Many activists say industry super has not been nearly vigilant enough in holding the directors of companies in which they invest accountable for their decision-making.

Company directors would beg to differ. Between the industry funds and the hedge funds, there’s barely time for a nap during board meetings these days.

Executives also suffer a multitude of indignities as newly alert directors suddenly start asking difficult questions about, say, whether blowing up sacred rock shelters is a good idea or whether bonuses are really in order this year.

As company executives tend to be Liberal voters, it’s perhaps no surprise their agenda is reflected in party policy. The only real change is that those interests no longer so perfectly align with those of capital.

There are limits to this thesis, of course.

For example, coal fetishism among the Nationals and rural Liberals needs to be accommodated, through the government backing a George Christensen-led push to have parliament inquire into the unwillingness of banks to lend to coal companies and projects.

And the banks themselves remain both a potent source of capital and political lobbying, as can be seen from their victory in persuading Frydenberg to quash responsible lending laws after the “wagyu and shiraz” case.

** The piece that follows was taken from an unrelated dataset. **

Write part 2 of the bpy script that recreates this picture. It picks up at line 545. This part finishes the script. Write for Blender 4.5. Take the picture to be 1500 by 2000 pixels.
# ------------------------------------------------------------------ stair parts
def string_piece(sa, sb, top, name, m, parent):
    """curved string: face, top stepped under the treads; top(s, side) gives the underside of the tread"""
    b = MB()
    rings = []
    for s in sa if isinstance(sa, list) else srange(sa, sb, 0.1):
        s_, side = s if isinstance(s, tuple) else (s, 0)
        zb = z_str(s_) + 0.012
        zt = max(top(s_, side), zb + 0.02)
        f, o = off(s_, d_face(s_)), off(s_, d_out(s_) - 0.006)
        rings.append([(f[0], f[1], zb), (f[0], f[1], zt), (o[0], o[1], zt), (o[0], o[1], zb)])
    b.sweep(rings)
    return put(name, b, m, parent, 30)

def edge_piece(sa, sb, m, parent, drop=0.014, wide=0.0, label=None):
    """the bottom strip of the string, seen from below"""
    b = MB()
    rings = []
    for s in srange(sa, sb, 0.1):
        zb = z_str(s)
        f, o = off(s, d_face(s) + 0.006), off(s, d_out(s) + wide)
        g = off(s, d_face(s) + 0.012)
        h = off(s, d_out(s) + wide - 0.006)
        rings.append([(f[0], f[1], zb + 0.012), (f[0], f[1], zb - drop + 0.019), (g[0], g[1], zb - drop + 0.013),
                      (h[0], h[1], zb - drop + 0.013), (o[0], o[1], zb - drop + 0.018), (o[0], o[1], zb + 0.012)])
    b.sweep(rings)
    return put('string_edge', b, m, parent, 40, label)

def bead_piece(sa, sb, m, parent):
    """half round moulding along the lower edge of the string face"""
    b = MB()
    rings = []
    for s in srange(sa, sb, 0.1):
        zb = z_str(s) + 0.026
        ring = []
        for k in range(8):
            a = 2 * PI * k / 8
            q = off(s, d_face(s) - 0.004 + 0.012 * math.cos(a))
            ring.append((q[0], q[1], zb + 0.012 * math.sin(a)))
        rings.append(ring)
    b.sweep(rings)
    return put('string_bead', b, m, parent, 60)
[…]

While the banks are fleeing superannuation after copping a flogging at the hands of Hayne, the broader finance sector is still able to field powerful battalions in the fight against industry super in what amounts to a case of capital-on-capital violence.

But nonetheless, an understanding of the shifting power dynamics within Australia’s financial world goes a long way towards explaining what Frydenberg has been up to – and why we can expect more of the same in the new year.